6. In view of the abovestated position by no manner of interpretation Annexure-2 can be treated to be a notice for disconnection to take effect after expiry of one year time period as envisaged under Clause 9 (a) of the agreement. The conduct of the petitioner itself has extended that period of notice and so long as petitioner continued to consume power on the supply made by the respondents, the liability of the petitioner to pay the bills not only of the current consumption but also of the annual minimum guarantee will have to be met.

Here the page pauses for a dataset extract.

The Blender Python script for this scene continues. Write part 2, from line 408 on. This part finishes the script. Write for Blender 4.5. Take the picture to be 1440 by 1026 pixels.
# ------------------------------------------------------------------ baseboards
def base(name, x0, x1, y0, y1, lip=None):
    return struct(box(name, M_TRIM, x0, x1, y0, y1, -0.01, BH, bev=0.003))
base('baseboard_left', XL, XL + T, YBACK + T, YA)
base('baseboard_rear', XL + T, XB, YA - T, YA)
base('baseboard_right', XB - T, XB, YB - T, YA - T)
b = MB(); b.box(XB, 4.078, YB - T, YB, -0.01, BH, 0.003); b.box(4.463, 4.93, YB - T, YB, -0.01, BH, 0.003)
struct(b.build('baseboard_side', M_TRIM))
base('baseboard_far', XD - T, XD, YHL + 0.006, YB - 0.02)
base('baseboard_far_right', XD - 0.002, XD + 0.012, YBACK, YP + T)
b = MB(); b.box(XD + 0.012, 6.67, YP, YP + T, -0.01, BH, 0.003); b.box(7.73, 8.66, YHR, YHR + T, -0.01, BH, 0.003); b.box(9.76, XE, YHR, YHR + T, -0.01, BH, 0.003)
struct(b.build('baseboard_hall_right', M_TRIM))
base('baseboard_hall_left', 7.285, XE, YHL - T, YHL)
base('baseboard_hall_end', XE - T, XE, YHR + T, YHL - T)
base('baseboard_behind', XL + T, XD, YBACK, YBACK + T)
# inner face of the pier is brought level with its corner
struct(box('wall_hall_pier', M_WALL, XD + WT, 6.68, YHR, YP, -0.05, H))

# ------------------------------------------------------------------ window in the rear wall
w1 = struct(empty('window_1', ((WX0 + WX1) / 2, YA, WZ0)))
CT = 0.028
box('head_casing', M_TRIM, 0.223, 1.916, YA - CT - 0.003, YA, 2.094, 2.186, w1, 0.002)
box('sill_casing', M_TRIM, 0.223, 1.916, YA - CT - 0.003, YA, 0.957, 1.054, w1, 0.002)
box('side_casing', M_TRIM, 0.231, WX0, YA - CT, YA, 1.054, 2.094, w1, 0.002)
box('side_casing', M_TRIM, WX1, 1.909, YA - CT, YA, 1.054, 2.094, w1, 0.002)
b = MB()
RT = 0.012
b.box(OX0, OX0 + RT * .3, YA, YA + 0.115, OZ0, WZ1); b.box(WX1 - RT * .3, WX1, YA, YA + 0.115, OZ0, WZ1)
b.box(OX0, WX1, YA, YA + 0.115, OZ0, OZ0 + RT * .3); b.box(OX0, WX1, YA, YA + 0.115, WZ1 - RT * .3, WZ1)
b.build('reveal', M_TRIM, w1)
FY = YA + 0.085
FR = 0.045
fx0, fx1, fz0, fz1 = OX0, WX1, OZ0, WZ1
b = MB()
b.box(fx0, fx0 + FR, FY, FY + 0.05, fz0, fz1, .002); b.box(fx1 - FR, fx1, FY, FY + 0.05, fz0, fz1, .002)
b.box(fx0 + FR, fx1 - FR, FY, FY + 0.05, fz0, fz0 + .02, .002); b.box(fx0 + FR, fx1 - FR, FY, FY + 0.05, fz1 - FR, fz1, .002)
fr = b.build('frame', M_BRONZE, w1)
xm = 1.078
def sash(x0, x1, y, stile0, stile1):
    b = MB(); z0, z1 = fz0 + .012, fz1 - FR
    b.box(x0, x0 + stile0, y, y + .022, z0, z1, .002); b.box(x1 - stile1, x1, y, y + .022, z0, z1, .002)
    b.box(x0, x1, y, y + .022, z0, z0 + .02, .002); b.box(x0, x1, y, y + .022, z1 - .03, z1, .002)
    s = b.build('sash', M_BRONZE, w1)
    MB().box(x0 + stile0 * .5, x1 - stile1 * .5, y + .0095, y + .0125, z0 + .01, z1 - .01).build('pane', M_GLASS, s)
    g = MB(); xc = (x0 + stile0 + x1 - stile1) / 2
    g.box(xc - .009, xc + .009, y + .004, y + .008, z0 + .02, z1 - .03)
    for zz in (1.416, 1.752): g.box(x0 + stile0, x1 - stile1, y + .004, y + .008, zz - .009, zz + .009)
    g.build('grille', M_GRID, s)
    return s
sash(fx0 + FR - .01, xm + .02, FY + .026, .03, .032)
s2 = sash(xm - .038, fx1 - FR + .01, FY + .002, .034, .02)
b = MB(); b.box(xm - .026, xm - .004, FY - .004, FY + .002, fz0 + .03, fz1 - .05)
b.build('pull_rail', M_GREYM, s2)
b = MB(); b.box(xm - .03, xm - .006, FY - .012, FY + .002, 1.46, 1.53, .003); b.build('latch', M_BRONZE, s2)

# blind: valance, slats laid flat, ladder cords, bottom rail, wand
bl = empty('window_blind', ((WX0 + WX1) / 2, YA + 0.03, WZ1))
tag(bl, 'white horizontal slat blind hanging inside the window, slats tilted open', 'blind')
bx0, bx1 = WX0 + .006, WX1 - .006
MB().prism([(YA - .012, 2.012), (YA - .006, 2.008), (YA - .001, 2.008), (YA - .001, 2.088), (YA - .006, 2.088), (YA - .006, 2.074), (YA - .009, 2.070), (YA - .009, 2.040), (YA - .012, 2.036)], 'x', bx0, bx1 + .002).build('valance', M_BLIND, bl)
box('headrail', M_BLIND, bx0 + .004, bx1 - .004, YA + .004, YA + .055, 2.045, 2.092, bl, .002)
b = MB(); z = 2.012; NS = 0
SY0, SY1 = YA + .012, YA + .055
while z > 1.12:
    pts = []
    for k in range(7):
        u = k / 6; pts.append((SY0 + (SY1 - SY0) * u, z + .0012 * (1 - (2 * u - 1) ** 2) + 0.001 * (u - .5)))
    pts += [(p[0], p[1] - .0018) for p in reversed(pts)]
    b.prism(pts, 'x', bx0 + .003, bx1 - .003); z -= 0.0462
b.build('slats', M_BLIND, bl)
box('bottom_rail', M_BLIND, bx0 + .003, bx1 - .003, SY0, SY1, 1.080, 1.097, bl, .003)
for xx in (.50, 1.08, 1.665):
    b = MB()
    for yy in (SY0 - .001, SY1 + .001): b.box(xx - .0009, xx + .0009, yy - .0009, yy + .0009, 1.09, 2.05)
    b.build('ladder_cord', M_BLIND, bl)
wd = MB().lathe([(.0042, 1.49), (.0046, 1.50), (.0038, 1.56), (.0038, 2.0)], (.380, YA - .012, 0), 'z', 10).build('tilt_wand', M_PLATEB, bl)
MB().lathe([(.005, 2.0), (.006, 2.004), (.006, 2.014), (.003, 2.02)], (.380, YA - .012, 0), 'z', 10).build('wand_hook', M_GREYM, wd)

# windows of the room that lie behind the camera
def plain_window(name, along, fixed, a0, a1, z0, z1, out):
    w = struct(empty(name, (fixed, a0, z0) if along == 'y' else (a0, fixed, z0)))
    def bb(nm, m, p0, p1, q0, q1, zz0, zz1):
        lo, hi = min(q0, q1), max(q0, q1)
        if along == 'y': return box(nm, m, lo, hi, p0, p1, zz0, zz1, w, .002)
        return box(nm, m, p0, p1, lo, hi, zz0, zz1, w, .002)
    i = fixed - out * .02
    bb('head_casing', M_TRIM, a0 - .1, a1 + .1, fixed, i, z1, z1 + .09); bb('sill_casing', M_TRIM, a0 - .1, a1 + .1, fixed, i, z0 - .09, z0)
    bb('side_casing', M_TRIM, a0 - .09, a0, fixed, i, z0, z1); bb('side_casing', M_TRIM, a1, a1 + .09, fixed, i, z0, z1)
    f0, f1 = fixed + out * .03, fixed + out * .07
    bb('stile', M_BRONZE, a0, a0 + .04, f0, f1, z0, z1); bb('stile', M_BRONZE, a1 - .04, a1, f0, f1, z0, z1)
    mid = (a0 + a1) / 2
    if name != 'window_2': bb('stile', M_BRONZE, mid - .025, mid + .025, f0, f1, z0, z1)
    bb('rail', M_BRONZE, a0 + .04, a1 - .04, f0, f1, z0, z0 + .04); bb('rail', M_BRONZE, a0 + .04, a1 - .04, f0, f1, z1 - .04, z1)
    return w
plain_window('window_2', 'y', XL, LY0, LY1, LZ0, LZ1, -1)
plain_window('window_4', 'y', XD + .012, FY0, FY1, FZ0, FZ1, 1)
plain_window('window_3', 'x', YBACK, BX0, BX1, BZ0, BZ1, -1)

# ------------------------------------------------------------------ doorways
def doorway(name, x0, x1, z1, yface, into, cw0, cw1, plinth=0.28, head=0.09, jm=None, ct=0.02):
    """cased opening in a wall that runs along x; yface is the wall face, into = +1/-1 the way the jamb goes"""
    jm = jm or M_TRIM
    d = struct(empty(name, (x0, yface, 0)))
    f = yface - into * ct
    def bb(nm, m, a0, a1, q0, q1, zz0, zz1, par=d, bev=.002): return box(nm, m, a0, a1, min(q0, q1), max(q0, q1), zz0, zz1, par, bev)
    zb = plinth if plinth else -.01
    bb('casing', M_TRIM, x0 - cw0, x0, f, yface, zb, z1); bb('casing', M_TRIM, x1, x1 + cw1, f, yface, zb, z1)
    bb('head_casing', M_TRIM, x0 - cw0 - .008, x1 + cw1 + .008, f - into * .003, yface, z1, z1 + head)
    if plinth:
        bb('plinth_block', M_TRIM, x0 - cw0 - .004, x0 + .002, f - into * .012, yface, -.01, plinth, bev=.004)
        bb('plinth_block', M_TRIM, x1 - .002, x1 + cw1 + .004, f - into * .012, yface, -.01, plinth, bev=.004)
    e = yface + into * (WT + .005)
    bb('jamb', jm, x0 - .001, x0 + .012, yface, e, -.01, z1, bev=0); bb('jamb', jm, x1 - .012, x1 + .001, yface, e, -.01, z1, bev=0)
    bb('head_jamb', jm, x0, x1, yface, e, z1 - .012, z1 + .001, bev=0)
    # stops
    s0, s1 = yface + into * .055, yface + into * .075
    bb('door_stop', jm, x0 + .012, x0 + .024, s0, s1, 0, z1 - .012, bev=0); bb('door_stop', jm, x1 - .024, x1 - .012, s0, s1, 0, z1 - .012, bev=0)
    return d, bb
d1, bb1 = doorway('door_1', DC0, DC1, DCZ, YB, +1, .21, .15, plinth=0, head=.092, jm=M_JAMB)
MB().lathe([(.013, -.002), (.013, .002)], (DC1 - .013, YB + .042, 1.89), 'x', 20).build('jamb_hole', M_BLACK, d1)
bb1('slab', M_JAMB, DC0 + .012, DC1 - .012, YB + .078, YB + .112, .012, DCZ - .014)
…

Respondents have done no wrong in claiming the same. 7. It is, however, clarified that the learned Collector has categorically held that no bills are chargeable from the petitioner after the date of disconnection which is 28.5.1998 and the matter has been remanded back to the Certificate Officer with the above declaration. 8. Certificate Officer would therefore be bound to delete that part of the claim with regard to 28.5.1998 to 28.5.1999 which was also included as part and parcel of outstanding dues against the petitioner. In so far as the liability of the petitioner till 27.5.1998 is concerned, the same still remains. 9. The writ application stands disposed of with the above observation and clarification.